YOUR GOAL:
Print the lines beginning with the one that contains "Write the bpy script that would produce this render. Write" and ending with the one that contains "sc.view_settings.exposure = 1.25", exactly, both included, and no other lines.

SOURCE DATA:
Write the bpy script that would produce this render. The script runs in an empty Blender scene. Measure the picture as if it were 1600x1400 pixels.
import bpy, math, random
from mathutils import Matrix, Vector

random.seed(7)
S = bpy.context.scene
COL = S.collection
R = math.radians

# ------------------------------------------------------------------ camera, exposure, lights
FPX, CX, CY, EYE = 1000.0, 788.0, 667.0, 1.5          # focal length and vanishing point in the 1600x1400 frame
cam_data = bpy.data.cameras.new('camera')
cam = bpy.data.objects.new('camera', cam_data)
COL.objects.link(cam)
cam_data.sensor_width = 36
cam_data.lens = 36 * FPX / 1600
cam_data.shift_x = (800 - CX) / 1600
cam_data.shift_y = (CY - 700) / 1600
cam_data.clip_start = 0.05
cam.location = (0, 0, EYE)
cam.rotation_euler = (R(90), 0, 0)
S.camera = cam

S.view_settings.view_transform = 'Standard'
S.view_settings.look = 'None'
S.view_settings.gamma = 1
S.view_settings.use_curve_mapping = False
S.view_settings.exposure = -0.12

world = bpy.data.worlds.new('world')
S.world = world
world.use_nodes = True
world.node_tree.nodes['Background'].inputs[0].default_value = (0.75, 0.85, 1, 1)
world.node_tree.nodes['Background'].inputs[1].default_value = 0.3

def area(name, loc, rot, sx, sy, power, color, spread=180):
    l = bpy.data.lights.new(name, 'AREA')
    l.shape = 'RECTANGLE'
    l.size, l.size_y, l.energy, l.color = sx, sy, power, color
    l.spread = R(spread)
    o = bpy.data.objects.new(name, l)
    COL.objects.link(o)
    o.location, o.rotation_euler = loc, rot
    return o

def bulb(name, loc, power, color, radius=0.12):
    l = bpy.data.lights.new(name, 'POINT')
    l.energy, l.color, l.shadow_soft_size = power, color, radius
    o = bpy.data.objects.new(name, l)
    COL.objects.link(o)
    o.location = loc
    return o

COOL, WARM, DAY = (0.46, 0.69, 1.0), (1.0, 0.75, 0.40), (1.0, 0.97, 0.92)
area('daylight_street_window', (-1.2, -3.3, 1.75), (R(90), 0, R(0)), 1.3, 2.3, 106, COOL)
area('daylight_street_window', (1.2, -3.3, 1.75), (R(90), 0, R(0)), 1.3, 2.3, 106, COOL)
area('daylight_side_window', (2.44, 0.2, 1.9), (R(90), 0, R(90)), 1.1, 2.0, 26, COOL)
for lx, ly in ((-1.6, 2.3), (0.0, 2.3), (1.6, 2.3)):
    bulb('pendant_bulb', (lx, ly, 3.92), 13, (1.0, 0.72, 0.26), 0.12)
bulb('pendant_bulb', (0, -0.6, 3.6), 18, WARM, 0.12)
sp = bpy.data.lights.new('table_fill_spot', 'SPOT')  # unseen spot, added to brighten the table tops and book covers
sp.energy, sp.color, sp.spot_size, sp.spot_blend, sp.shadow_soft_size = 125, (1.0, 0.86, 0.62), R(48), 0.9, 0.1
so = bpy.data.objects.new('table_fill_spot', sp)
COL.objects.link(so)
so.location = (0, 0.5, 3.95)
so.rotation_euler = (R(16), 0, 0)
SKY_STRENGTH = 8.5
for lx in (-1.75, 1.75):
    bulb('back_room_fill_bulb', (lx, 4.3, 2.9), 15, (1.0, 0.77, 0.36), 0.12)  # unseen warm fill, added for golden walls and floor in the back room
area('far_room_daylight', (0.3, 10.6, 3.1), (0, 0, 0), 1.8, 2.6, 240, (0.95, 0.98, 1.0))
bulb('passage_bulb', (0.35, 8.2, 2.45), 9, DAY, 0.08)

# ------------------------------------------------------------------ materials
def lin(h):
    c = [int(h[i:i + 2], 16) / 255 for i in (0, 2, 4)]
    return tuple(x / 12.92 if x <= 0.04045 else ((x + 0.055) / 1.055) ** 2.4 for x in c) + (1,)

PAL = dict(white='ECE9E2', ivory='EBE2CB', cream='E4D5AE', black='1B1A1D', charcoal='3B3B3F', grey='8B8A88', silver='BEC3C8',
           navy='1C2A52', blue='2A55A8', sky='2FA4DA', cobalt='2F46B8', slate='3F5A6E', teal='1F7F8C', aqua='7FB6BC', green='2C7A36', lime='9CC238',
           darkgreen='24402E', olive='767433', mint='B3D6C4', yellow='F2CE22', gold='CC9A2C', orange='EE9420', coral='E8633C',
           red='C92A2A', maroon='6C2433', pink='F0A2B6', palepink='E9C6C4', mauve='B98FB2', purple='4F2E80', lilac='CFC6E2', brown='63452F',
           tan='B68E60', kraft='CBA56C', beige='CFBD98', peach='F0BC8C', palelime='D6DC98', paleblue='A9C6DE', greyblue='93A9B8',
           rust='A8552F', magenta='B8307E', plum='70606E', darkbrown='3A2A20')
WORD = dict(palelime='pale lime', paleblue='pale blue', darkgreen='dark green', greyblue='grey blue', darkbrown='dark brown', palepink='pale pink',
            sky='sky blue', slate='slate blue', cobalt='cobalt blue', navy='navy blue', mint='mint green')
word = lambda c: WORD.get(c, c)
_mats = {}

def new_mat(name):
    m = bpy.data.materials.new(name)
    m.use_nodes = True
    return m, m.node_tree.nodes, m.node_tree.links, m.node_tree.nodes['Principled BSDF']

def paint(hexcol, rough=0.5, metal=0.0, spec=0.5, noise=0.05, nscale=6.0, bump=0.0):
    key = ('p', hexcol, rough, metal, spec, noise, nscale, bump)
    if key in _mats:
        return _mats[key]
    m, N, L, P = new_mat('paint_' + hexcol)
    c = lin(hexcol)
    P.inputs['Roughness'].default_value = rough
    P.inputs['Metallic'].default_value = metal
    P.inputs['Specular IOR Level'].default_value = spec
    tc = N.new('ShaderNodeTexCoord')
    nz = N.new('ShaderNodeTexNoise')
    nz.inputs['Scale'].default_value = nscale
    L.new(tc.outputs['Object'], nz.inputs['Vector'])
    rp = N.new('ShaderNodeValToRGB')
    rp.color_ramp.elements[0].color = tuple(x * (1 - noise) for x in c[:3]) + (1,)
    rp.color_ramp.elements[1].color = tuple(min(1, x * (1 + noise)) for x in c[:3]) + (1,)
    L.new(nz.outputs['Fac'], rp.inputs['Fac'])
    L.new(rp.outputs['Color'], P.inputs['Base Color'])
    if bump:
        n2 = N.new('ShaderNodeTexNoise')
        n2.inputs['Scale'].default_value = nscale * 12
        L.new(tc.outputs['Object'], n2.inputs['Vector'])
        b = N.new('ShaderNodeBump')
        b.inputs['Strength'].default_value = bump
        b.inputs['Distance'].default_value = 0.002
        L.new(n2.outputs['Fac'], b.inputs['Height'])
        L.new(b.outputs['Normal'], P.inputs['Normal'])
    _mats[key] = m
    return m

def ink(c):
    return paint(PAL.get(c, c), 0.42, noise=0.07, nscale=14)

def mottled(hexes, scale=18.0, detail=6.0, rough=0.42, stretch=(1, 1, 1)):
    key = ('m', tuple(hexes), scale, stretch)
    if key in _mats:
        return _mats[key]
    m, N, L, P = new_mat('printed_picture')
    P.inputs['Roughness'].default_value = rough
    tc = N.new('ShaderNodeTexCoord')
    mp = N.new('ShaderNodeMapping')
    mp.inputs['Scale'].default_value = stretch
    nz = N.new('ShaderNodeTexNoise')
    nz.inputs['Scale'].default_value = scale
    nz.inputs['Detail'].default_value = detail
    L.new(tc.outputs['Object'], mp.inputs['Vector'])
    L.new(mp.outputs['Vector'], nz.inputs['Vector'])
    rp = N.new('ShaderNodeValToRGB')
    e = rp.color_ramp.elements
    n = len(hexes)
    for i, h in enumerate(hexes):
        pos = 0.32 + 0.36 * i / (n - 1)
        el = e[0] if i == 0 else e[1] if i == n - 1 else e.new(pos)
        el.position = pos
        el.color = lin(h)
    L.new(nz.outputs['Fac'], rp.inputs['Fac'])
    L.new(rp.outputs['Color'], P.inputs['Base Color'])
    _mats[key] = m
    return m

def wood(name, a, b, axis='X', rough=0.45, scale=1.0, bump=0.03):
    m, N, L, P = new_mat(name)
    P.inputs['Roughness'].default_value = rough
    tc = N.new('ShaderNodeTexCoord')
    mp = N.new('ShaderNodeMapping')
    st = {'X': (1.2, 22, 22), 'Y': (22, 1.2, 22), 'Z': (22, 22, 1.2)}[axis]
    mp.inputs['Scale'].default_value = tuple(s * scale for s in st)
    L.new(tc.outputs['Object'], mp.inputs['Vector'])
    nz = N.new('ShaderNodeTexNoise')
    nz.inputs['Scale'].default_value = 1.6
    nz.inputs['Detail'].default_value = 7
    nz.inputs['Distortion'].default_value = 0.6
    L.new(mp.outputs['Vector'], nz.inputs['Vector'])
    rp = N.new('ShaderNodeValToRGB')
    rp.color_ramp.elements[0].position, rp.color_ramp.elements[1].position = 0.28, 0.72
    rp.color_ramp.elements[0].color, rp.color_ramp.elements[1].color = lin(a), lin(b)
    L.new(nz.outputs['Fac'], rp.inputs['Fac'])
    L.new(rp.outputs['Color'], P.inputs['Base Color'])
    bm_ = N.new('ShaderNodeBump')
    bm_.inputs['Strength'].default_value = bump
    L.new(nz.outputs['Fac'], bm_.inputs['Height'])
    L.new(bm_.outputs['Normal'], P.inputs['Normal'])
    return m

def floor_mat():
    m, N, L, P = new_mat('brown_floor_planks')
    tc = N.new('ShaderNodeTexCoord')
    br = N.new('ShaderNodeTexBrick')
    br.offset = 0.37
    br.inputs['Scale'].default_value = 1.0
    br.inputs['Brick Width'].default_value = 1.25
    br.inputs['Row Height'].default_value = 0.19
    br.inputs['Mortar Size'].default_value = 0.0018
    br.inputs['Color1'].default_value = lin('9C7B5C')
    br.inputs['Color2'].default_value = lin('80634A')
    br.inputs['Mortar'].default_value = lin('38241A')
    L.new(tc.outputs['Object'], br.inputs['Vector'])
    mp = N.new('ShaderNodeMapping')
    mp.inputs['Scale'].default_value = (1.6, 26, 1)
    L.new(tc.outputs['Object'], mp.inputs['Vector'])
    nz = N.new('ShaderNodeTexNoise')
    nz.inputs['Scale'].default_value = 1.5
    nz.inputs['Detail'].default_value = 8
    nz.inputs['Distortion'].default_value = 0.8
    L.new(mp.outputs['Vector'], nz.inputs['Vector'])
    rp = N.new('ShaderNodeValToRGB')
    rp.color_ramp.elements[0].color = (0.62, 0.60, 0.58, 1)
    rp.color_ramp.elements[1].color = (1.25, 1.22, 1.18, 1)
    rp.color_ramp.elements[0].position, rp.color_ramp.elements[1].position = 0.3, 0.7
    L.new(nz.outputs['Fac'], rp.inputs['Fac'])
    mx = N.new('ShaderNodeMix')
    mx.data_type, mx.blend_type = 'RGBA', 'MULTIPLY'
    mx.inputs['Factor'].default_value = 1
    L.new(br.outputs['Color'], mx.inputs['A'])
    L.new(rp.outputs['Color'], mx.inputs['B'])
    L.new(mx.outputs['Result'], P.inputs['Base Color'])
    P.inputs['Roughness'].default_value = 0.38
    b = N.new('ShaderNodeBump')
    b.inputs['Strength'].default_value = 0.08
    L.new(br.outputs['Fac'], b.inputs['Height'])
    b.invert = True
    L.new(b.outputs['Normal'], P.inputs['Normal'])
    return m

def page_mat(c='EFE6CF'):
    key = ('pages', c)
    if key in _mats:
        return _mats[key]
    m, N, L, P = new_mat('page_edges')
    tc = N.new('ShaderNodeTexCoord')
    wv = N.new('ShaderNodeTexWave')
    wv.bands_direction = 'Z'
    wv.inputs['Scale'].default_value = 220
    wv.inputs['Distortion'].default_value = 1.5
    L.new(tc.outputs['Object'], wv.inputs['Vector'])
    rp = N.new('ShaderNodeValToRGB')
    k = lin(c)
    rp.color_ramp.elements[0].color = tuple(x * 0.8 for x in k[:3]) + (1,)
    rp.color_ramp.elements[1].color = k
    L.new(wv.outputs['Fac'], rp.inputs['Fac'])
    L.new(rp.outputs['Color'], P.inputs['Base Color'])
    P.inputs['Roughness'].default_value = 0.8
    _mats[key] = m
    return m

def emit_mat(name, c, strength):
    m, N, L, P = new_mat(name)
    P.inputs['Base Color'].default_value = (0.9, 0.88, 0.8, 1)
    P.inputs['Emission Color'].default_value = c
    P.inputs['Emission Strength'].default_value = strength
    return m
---
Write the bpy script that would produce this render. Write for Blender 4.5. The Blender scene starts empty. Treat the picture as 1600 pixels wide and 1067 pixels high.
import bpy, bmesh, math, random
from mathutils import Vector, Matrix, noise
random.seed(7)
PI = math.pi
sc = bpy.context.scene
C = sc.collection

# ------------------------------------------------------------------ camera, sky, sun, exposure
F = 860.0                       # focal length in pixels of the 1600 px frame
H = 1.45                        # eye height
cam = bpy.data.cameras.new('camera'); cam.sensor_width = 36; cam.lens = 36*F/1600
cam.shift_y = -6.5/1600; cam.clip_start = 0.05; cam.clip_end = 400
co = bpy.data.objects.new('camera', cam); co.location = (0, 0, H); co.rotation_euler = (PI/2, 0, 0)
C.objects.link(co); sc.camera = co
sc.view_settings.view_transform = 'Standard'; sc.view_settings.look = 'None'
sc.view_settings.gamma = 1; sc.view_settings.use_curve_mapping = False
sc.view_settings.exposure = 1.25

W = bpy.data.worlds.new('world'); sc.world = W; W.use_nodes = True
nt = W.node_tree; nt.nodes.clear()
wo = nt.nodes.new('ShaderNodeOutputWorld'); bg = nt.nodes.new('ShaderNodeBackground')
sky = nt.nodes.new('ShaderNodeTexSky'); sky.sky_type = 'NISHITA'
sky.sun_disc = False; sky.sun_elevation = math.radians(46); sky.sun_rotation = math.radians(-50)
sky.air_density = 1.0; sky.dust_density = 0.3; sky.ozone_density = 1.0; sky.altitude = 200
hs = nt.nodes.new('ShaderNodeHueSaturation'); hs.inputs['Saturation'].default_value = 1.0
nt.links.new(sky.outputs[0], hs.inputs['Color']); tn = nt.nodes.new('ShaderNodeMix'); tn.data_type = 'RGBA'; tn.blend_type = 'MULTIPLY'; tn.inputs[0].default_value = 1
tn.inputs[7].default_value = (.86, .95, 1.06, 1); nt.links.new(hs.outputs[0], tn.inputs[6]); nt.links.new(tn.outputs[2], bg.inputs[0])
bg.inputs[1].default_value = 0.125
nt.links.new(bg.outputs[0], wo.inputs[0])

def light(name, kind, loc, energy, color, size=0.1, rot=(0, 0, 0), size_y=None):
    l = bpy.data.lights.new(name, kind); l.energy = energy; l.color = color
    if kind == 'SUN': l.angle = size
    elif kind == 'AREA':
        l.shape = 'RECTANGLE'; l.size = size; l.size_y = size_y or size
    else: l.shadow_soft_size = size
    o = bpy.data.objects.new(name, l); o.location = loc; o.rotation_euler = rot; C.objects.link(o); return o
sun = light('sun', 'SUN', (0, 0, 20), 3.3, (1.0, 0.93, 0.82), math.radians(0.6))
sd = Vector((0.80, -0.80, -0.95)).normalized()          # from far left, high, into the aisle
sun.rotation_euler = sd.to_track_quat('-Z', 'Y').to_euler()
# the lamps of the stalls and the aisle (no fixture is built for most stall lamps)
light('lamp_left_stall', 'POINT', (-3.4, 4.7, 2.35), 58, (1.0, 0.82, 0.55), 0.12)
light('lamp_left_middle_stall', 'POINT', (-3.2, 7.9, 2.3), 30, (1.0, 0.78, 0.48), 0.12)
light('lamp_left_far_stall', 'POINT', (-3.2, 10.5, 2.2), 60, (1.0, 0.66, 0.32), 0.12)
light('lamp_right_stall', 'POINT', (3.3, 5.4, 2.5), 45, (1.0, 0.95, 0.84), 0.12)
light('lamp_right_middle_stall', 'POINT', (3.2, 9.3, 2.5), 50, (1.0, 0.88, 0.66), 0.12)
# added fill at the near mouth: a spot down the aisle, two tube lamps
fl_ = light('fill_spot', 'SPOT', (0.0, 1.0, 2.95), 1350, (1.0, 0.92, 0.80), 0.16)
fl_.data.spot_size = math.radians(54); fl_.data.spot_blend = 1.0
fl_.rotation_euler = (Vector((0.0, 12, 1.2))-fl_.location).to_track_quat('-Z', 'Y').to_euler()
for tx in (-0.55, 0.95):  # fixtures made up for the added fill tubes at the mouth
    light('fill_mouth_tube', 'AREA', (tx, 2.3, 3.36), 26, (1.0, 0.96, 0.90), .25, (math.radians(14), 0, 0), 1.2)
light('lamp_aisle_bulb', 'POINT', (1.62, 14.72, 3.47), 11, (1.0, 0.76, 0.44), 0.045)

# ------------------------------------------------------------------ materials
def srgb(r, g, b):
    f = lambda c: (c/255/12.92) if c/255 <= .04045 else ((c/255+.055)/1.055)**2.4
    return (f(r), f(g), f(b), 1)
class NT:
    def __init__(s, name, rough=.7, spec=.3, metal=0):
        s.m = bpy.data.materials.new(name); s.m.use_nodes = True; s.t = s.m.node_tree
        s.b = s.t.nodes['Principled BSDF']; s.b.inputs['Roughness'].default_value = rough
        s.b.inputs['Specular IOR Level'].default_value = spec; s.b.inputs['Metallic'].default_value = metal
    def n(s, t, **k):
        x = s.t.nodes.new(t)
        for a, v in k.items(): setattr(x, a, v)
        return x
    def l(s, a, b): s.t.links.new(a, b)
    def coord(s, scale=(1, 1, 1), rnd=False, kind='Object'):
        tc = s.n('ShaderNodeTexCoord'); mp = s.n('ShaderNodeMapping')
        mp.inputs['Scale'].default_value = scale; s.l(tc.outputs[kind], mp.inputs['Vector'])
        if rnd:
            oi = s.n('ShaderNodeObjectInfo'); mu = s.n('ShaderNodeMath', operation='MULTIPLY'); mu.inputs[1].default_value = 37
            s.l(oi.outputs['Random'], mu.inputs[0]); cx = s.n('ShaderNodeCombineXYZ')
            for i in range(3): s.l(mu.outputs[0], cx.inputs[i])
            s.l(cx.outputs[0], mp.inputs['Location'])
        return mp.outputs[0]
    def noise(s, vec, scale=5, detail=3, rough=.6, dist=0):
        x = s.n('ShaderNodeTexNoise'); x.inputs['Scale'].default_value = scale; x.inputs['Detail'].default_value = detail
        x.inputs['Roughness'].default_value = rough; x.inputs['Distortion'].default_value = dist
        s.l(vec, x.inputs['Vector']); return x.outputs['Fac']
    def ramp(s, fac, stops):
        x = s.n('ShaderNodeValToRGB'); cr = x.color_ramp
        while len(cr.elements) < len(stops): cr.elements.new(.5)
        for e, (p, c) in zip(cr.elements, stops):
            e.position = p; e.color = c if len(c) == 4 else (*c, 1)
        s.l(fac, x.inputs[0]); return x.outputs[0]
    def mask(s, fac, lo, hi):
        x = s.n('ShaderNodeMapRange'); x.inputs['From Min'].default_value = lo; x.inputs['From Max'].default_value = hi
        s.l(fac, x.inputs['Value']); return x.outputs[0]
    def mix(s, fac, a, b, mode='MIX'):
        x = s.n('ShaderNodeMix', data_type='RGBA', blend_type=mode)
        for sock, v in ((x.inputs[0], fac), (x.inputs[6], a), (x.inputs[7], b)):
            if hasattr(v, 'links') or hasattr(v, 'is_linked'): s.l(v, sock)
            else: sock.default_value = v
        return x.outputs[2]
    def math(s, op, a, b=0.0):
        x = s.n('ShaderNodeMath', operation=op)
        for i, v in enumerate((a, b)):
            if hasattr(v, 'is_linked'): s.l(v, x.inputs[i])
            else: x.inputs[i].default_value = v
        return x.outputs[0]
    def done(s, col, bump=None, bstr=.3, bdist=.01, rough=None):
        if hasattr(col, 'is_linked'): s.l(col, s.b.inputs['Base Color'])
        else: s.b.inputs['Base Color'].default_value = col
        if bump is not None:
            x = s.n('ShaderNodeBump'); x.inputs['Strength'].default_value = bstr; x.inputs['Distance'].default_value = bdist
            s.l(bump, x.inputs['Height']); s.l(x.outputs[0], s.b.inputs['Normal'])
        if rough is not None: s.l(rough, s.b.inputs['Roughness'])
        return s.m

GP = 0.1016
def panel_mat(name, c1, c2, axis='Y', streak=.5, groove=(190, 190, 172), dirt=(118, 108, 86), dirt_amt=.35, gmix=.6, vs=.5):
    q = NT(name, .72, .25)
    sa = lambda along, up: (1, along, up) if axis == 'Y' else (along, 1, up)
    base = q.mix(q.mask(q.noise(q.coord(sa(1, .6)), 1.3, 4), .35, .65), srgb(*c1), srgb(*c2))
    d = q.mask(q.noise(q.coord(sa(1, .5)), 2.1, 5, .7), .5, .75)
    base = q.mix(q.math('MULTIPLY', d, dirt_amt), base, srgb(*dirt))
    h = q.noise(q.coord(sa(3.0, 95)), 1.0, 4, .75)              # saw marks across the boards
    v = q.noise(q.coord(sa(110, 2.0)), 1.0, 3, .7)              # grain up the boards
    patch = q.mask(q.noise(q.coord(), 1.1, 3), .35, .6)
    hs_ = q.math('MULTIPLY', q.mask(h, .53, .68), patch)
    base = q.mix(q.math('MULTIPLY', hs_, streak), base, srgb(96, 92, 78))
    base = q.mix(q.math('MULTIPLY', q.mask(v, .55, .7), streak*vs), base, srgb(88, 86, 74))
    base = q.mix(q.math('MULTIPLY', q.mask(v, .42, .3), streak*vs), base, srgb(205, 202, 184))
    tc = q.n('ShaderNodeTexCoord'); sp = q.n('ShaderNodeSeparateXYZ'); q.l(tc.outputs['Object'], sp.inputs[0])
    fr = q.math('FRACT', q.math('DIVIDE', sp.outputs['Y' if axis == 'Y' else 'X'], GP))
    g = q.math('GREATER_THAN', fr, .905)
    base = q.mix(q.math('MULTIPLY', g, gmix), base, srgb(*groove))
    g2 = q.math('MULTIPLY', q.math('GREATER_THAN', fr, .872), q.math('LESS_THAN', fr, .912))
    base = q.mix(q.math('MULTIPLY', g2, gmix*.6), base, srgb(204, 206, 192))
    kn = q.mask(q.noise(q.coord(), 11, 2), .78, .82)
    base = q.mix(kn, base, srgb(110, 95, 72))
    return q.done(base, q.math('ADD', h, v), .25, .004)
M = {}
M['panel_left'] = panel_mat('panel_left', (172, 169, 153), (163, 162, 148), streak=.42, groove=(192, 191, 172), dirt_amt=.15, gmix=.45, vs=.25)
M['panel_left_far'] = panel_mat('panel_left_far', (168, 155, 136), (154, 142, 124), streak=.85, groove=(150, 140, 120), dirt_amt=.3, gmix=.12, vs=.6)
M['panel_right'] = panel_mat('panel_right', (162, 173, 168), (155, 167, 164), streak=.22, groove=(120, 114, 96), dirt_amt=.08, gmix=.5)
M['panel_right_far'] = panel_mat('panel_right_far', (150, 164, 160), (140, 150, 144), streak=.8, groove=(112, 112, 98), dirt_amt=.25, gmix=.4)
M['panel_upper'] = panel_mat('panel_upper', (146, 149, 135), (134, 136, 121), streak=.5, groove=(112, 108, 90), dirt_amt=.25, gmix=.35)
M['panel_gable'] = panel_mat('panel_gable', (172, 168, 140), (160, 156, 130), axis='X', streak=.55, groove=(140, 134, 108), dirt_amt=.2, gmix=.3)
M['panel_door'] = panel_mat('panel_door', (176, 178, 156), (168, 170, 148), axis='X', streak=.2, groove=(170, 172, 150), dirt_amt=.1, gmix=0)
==
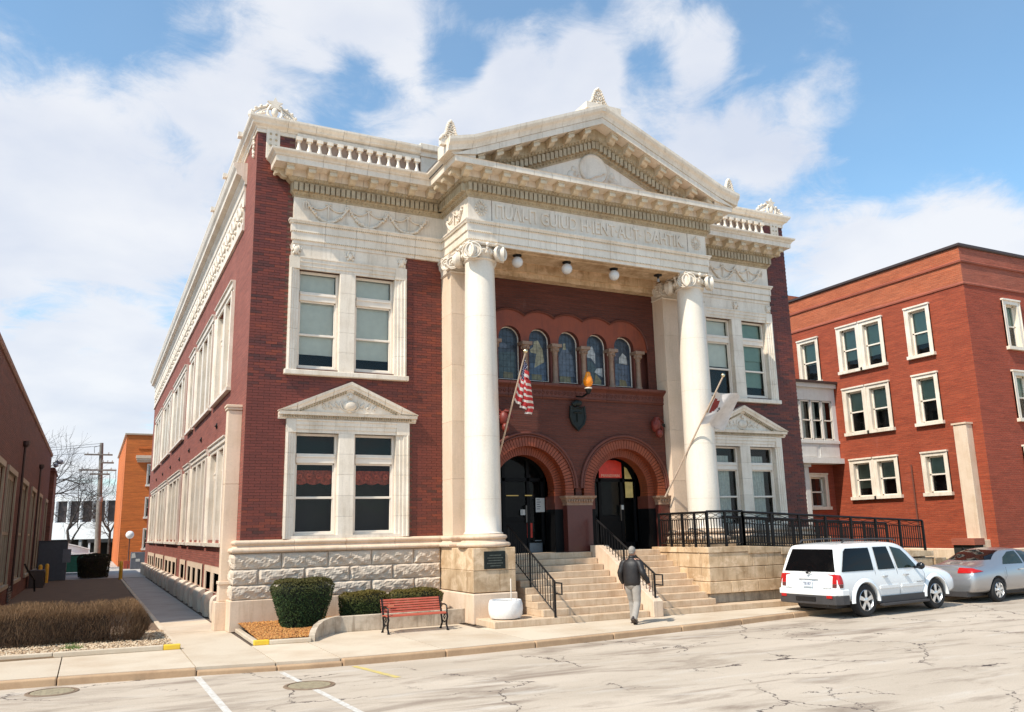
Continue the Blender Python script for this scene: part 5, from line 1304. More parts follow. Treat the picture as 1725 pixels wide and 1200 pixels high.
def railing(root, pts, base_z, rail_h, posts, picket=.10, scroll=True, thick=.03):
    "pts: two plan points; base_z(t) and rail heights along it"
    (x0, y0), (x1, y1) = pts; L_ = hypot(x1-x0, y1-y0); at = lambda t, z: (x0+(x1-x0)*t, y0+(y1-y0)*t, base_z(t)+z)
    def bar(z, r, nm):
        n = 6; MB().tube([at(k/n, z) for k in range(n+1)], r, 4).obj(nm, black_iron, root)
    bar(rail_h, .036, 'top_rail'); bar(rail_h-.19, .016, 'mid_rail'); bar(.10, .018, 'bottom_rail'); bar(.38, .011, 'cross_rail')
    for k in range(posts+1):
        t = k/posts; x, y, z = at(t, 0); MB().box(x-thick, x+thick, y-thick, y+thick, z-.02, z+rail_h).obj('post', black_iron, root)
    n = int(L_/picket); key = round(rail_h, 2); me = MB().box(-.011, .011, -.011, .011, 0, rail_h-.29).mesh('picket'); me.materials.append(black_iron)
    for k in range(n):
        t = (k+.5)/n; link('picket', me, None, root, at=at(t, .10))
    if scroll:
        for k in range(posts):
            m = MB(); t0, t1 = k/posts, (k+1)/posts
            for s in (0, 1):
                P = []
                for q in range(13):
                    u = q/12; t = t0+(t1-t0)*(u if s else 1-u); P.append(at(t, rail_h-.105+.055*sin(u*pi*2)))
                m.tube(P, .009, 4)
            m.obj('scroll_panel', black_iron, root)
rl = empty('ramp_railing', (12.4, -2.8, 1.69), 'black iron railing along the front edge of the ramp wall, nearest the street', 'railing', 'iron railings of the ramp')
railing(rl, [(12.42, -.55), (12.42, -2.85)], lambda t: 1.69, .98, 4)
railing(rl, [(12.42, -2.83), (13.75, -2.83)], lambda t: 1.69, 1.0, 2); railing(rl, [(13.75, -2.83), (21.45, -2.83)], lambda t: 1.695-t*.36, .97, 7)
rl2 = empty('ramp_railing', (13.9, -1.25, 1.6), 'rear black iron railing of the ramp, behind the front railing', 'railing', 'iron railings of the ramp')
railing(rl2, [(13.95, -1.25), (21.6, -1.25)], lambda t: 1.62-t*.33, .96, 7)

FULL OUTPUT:
Write the bpy script that would produce this render. Write for Blender 4.5. The Blender scene starts empty. Treat the picture as 1600 pixels wide and 1067 pixels high.
import bpy, bmesh, math, random
from mathutils import Vector, Matrix, noise
random.seed(7)
PI = math.pi
sc = bpy.context.scene
C = sc.collection

# ------------------------------------------------------------------ camera, sky, sun, exposure
F = 860.0                       # focal length in pixels of the 1600 px frame
H = 1.45                        # eye height
cam = bpy.data.cameras.new('camera'); cam.sensor_width = 36; cam.lens = 36*F/1600
cam.shift_y = -6.5/1600; cam.clip_start = 0.05; cam.clip_end = 400
co = bpy.data.objects.new('camera', cam); co.location = (0, 0, H); co.rotation_euler = (PI/2, 0, 0)
C.objects.link(co); sc.camera = co
sc.view_settings.view_transform = 'Standard'; sc.view_settings.look = 'None'
sc.view_settings.gamma = 1; sc.view_settings.use_curve_mapping = False
sc.view_settings.exposure = 1.25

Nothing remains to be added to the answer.